One team he does know is the Vancouver Canucks, who just re-signed a defenceman named Erik Gudbranson for US$3.5 million for one season. “If Frank Selke came alive today, he’d see that and go right back in the hole,” Masnick says.

Gudbranson, whose name is not on the Stanley Cup, is dating the granddaughter of Masnick’s girlfriend. When the girl asked what he might like as a gift to celebrate his new contract, he asked for a photograph of Masnick as a Montreal Canadien.

Paul Meger shares room with teamates. Feb 24, 1953.

Paul Meger shares room with teamates. Feb 24, 1953.

“Can you imagine Sidney Crosby selling vacuum cleaners door to door?” Masnick is asked.

“No,” says the champion. “He doesn’t need to.”

“You know, I played on a line with Jean Béliveau and Boom Boom Geoffrion, with Jacques Plante in goal—that’s pretty good, eh?” Paul Meger smiles.

“You know the best part?

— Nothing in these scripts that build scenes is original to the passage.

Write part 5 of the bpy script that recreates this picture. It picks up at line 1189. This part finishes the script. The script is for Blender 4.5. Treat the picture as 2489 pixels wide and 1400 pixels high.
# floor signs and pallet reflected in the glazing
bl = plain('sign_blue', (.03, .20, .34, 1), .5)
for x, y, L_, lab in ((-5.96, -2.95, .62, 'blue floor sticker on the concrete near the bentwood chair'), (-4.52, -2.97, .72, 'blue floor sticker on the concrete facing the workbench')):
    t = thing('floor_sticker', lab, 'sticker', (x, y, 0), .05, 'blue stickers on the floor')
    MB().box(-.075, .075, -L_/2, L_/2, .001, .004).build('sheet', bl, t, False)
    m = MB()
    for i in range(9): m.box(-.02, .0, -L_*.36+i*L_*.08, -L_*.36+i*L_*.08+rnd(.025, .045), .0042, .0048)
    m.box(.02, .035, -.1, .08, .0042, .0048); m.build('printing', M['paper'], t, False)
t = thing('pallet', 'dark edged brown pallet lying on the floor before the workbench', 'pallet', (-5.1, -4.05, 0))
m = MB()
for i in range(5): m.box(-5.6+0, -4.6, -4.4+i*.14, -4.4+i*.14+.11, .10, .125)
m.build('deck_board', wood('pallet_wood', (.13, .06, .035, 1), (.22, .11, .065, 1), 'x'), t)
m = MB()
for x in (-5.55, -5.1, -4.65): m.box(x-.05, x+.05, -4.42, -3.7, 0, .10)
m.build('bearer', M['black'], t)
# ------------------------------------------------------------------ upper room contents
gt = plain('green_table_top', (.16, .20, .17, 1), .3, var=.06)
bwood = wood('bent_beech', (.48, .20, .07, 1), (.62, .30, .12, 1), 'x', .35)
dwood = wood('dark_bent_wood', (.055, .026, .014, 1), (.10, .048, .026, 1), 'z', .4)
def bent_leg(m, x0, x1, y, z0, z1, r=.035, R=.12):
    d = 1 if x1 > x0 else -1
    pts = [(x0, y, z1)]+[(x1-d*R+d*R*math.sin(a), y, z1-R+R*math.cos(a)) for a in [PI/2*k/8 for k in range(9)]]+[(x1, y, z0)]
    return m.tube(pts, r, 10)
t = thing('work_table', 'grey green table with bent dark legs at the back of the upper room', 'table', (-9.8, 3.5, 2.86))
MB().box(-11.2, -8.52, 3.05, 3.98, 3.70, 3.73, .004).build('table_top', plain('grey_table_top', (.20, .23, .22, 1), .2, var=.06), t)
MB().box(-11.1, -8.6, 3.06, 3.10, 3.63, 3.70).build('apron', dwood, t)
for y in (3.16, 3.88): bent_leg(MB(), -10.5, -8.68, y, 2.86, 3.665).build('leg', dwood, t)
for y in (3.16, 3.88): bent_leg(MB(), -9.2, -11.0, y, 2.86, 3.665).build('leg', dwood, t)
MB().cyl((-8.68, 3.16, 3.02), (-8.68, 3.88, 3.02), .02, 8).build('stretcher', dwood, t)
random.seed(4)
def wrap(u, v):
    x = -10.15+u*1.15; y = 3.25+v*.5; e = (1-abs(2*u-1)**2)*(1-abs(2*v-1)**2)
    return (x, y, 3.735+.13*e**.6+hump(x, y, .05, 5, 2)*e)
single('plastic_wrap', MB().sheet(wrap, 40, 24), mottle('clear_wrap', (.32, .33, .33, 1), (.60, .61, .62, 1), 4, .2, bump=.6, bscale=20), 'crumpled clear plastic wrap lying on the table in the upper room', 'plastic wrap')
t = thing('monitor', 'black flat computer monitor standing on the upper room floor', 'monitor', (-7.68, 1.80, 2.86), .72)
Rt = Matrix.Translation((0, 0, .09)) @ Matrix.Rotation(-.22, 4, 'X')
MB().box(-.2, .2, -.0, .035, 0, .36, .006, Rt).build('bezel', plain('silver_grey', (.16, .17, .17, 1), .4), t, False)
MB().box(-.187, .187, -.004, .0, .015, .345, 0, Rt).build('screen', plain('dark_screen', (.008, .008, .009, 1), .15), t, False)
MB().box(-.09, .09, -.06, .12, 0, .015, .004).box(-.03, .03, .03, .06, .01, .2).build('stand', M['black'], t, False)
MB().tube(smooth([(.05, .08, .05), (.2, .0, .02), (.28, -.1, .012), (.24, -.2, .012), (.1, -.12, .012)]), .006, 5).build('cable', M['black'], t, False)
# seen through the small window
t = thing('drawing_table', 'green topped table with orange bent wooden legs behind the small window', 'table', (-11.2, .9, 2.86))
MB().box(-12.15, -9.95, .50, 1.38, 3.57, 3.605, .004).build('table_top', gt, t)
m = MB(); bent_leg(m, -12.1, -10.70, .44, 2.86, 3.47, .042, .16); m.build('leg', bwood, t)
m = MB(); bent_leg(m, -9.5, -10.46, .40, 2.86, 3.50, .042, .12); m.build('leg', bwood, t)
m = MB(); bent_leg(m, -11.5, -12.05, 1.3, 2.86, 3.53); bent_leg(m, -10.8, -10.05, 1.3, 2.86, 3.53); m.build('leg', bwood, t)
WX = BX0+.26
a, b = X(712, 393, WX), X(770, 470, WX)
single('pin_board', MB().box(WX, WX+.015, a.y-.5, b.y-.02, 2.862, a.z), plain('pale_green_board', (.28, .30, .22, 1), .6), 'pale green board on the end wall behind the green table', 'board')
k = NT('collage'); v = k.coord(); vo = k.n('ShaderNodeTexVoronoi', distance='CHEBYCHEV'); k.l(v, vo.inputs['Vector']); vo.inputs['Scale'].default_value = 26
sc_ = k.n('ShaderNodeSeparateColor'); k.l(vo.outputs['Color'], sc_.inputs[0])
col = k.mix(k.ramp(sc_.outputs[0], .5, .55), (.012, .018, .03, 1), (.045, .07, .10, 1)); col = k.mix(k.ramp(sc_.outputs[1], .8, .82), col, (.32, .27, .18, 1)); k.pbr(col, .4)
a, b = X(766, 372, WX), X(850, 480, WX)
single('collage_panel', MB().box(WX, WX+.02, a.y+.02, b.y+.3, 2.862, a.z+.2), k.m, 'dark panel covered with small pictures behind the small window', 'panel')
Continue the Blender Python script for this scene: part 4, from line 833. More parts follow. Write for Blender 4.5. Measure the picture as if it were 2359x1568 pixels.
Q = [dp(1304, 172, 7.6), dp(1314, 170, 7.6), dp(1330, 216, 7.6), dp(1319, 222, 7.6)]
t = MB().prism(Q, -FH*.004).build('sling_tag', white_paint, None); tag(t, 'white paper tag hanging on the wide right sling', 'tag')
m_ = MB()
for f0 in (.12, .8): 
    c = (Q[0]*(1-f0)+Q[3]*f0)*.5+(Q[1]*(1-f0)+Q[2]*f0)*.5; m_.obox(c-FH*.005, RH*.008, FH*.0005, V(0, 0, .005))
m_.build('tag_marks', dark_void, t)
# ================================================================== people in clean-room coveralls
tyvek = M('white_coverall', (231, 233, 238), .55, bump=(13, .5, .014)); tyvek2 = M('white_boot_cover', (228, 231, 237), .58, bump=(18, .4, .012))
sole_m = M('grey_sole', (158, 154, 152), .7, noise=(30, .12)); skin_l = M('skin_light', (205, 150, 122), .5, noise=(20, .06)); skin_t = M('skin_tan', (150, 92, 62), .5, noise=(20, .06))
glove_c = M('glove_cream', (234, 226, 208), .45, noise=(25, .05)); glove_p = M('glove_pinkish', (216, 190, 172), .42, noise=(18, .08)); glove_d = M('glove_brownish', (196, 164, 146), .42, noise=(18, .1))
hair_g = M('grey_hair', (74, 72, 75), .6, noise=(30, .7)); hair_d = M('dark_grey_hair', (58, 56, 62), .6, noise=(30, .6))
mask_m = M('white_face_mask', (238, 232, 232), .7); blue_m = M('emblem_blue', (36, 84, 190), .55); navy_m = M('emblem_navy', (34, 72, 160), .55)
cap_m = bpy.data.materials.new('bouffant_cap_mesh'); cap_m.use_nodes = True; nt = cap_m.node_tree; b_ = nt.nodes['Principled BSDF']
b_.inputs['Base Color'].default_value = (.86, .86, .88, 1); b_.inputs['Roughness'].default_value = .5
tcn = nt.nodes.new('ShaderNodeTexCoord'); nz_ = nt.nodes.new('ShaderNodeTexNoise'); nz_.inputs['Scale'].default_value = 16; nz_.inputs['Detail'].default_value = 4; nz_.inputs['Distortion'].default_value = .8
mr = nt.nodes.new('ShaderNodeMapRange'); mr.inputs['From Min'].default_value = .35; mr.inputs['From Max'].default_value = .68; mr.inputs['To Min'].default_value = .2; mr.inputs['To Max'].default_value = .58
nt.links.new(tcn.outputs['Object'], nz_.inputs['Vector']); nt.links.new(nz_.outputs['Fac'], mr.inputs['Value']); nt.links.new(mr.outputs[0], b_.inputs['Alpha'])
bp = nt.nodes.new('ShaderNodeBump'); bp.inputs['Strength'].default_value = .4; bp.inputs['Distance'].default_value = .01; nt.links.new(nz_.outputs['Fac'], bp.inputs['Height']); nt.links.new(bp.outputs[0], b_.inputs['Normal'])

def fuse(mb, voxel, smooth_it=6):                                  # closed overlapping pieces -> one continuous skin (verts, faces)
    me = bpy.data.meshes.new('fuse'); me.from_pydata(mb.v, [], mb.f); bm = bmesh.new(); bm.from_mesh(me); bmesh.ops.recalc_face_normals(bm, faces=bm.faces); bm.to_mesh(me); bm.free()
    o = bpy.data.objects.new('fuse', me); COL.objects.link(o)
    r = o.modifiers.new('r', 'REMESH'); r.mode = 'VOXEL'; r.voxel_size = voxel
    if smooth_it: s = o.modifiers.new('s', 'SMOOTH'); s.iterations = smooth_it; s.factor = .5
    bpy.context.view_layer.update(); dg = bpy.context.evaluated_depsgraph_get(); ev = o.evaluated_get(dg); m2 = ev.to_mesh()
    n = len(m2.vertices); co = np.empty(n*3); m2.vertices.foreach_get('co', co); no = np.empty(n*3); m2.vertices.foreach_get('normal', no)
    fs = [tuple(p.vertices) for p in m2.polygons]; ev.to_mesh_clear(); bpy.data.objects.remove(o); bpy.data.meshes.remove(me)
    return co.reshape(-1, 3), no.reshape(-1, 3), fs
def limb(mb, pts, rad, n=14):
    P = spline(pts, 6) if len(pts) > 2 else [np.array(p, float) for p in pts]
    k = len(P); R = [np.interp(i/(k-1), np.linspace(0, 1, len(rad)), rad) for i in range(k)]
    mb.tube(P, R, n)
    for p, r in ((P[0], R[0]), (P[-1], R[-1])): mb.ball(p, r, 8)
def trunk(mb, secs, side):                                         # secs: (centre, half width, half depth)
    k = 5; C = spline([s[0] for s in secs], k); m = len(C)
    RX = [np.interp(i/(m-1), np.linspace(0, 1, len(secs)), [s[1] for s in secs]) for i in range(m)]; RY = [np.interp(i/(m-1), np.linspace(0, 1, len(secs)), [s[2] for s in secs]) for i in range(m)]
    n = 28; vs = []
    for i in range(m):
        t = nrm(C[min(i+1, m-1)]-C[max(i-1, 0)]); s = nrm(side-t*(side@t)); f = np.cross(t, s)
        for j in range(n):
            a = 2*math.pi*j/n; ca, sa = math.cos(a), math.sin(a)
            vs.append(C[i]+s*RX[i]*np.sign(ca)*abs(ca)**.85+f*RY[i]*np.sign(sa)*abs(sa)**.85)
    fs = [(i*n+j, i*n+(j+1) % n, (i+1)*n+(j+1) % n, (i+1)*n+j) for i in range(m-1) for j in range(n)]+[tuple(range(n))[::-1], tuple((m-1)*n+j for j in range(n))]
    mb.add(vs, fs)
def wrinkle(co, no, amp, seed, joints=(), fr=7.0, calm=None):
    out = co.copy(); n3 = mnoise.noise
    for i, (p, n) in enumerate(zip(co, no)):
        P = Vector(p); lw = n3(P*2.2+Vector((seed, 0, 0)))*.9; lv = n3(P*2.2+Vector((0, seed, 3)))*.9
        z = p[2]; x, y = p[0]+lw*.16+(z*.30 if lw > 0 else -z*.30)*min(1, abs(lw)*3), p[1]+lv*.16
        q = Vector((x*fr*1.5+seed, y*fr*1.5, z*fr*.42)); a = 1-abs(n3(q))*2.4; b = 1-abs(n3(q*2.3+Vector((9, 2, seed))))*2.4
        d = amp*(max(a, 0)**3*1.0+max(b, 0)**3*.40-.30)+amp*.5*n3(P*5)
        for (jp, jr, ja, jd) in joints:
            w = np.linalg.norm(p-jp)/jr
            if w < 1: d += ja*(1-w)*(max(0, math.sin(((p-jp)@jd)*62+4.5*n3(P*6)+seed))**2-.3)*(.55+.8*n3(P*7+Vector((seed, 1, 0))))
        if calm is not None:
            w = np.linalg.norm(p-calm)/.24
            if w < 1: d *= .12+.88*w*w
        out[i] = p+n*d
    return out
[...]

I’m here to talk about it. I remember I asked Doctor Penfield, ‘Can you please take out the part of my brain that worries?’ I was worried—am I going to walk? Am I going to talk?

“I thought, ‘If I ever get out of here, I will never have a bad day.’ ”

Twelve hundred men have played for Stanley Cup-winning teams.

These are two of them, among so many millions who wished.